● Directive
From the data that follows, print exactly the lines starting at the one containing "Generate a Blender" and ending at the one containing "SC.camera = cam"; include both of them and nothing more.

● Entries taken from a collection
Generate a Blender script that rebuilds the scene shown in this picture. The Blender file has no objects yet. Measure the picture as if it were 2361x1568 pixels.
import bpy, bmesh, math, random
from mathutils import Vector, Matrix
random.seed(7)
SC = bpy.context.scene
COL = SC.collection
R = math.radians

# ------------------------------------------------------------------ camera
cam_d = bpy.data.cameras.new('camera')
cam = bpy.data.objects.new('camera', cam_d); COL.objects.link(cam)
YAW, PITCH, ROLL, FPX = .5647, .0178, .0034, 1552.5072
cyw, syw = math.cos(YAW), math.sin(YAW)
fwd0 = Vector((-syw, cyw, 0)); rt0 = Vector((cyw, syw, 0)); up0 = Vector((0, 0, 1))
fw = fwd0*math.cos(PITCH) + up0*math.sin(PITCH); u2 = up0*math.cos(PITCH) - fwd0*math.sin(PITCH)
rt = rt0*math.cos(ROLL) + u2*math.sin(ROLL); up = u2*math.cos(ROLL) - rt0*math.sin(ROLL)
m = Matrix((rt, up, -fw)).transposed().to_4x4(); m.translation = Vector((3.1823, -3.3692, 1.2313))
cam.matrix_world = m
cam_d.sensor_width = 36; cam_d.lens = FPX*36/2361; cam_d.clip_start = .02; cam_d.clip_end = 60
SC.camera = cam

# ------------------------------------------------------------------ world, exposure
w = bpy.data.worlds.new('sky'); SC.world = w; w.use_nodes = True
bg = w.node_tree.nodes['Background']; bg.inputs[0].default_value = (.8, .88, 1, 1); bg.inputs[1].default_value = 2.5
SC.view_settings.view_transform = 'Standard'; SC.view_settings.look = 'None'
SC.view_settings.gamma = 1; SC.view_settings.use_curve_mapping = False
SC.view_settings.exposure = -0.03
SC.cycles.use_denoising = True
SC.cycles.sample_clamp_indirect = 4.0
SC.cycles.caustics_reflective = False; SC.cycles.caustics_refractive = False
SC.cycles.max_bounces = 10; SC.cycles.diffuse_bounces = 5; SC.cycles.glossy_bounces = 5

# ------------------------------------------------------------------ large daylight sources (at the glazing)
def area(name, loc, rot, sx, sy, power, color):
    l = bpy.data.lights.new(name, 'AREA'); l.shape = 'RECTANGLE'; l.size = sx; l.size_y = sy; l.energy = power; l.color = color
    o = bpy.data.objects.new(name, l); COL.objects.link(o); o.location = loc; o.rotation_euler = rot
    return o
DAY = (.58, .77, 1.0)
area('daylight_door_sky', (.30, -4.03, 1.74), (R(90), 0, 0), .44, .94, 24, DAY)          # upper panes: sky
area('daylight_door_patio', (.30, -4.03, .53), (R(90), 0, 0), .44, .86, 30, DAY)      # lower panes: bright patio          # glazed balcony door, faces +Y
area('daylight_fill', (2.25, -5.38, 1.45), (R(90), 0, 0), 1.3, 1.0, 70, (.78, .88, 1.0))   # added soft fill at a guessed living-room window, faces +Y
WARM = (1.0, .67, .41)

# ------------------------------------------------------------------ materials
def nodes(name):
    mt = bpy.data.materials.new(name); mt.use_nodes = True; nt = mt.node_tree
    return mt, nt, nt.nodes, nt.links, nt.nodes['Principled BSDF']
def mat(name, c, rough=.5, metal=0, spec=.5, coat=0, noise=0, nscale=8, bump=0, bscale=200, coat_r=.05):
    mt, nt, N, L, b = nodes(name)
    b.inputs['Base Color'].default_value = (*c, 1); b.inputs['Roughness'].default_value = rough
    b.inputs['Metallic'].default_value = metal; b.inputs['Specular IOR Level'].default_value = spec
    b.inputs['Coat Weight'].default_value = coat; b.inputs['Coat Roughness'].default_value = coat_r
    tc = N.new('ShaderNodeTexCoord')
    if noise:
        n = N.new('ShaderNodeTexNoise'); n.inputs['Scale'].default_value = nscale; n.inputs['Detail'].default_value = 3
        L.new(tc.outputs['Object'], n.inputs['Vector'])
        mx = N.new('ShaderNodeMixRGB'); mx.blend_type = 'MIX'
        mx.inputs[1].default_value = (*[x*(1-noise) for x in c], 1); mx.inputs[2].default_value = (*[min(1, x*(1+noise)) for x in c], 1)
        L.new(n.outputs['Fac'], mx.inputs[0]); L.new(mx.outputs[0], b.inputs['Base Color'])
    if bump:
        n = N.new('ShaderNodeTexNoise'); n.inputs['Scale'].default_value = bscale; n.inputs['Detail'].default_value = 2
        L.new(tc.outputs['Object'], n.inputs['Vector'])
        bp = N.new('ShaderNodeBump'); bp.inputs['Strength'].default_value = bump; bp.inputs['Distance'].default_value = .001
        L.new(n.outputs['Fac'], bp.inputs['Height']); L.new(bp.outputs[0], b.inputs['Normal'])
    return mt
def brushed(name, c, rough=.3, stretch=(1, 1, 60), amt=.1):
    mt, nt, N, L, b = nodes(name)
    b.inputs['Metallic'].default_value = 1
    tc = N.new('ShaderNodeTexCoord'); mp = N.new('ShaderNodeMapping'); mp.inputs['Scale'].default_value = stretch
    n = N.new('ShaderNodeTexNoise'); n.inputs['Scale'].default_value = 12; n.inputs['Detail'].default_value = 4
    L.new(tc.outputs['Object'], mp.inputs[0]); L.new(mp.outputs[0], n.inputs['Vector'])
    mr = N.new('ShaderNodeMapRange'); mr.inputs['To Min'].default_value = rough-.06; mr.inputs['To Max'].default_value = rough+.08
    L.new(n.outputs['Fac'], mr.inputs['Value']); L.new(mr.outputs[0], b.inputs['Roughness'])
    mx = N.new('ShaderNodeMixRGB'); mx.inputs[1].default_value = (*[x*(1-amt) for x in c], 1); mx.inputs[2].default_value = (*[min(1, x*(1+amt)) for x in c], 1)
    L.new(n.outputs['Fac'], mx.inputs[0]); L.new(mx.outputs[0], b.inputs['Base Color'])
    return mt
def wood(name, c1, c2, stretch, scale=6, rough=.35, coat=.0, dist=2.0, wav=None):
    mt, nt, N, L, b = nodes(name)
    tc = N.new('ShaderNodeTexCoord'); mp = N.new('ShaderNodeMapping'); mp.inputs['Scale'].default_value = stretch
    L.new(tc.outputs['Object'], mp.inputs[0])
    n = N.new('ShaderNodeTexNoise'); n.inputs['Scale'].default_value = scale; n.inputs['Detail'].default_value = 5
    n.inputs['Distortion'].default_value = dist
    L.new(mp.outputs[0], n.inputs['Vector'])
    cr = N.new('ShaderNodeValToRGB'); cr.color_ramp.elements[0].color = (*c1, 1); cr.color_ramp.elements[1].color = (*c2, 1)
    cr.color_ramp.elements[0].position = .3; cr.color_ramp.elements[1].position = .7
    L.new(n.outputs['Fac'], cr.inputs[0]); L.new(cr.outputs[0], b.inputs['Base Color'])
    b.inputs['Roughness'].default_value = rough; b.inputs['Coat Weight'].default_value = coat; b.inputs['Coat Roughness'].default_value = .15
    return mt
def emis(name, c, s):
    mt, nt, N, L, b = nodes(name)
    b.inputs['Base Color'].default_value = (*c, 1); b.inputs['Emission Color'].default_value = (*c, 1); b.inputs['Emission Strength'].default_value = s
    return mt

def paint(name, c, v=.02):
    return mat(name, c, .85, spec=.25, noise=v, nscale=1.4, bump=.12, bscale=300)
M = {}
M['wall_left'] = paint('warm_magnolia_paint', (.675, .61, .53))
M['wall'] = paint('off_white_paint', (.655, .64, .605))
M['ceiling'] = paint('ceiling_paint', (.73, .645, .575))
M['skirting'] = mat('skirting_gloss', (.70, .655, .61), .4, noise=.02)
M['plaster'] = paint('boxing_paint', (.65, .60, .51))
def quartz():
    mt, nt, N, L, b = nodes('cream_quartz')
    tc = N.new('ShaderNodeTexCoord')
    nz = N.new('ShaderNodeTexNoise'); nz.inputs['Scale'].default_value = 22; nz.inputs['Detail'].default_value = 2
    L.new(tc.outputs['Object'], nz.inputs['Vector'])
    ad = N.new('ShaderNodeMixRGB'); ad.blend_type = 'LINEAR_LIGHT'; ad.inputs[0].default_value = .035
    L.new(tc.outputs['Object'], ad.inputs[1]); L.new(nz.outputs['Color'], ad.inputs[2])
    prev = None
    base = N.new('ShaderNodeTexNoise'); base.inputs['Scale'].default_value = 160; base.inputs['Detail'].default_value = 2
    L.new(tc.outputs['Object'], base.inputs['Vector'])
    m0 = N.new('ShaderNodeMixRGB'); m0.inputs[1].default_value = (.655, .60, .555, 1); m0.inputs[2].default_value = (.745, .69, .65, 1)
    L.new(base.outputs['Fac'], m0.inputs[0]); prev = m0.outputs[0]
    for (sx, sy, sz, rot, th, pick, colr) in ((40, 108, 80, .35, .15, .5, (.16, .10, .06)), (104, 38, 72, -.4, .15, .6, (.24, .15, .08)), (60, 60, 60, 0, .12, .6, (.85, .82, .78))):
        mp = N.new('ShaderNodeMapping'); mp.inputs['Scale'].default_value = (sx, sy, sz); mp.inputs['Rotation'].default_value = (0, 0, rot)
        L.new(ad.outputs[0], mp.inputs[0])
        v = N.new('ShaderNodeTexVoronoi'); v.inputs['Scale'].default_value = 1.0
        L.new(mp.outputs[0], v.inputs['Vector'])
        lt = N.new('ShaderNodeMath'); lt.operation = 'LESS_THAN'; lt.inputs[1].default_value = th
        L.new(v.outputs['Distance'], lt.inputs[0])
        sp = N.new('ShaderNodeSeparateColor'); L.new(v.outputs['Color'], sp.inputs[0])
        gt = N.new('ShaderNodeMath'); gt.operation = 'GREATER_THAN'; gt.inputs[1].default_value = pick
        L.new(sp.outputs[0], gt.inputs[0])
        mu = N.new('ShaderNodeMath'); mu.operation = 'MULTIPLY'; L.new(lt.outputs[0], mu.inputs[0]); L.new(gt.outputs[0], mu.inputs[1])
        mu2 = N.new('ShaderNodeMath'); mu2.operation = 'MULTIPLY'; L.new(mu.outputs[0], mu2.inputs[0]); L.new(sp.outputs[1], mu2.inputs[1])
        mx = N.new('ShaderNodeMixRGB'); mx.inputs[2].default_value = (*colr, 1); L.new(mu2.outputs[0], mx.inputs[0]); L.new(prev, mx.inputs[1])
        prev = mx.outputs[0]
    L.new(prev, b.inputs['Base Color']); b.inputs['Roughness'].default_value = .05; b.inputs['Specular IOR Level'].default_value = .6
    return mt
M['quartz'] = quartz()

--

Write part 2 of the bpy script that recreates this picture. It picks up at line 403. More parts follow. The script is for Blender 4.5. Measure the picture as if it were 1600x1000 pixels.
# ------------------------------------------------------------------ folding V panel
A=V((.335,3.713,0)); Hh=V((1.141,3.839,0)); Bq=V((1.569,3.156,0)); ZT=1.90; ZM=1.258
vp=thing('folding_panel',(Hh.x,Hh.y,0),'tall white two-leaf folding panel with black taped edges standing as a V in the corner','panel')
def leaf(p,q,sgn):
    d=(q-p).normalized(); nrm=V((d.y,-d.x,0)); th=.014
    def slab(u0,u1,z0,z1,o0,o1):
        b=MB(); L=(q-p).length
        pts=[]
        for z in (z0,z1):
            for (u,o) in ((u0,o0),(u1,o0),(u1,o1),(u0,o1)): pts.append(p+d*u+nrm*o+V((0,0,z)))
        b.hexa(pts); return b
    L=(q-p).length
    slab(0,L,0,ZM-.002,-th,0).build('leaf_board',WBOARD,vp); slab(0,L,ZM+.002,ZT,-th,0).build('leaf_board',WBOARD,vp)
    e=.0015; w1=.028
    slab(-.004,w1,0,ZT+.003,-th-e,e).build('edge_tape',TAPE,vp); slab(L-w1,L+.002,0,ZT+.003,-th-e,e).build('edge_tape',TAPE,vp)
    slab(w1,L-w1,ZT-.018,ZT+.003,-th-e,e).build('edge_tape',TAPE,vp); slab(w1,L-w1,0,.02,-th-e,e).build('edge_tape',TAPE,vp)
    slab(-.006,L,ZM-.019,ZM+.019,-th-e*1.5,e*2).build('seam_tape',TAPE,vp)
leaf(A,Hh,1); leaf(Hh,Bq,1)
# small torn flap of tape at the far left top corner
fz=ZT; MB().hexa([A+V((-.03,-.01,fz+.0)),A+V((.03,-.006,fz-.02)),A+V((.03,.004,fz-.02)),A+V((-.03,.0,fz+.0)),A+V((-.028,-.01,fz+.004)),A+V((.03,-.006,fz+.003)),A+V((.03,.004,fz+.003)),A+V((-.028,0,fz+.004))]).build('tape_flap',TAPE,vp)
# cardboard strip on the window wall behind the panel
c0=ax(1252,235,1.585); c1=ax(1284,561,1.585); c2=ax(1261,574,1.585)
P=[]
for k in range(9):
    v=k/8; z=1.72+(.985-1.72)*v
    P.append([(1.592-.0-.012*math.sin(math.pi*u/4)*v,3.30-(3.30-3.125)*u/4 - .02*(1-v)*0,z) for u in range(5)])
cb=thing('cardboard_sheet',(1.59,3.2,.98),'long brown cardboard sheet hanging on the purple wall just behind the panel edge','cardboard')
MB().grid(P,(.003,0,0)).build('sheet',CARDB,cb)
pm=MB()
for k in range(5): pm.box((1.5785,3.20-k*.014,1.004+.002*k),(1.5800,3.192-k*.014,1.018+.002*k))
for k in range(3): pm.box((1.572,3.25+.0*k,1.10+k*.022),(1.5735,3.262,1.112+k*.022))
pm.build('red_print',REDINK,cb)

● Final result
Generate a Blender script that rebuilds the scene shown in this picture. The Blender file has no objects yet. Measure the picture as if it were 2361x1568 pixels.
import bpy, bmesh, math, random
from mathutils import Vector, Matrix
random.seed(7)
SC = bpy.context.scene
COL = SC.collection
R = math.radians

# ------------------------------------------------------------------ camera
cam_d = bpy.data.cameras.new('camera')
cam = bpy.data.objects.new('camera', cam_d); COL.objects.link(cam)
YAW, PITCH, ROLL, FPX = .5647, .0178, .0034, 1552.5072
cyw, syw = math.cos(YAW), math.sin(YAW)
fwd0 = Vector((-syw, cyw, 0)); rt0 = Vector((cyw, syw, 0)); up0 = Vector((0, 0, 1))
fw = fwd0*math.cos(PITCH) + up0*math.sin(PITCH); u2 = up0*math.cos(PITCH) - fwd0*math.sin(PITCH)
rt = rt0*math.cos(ROLL) + u2*math.sin(ROLL); up = u2*math.cos(ROLL) - rt0*math.sin(ROLL)
m = Matrix((rt, up, -fw)).transposed().to_4x4(); m.translation = Vector((3.1823, -3.3692, 1.2313))
cam.matrix_world = m
cam_d.sensor_width = 36; cam_d.lens = FPX*36/2361; cam_d.clip_start = .02; cam_d.clip_end = 60
SC.camera = cam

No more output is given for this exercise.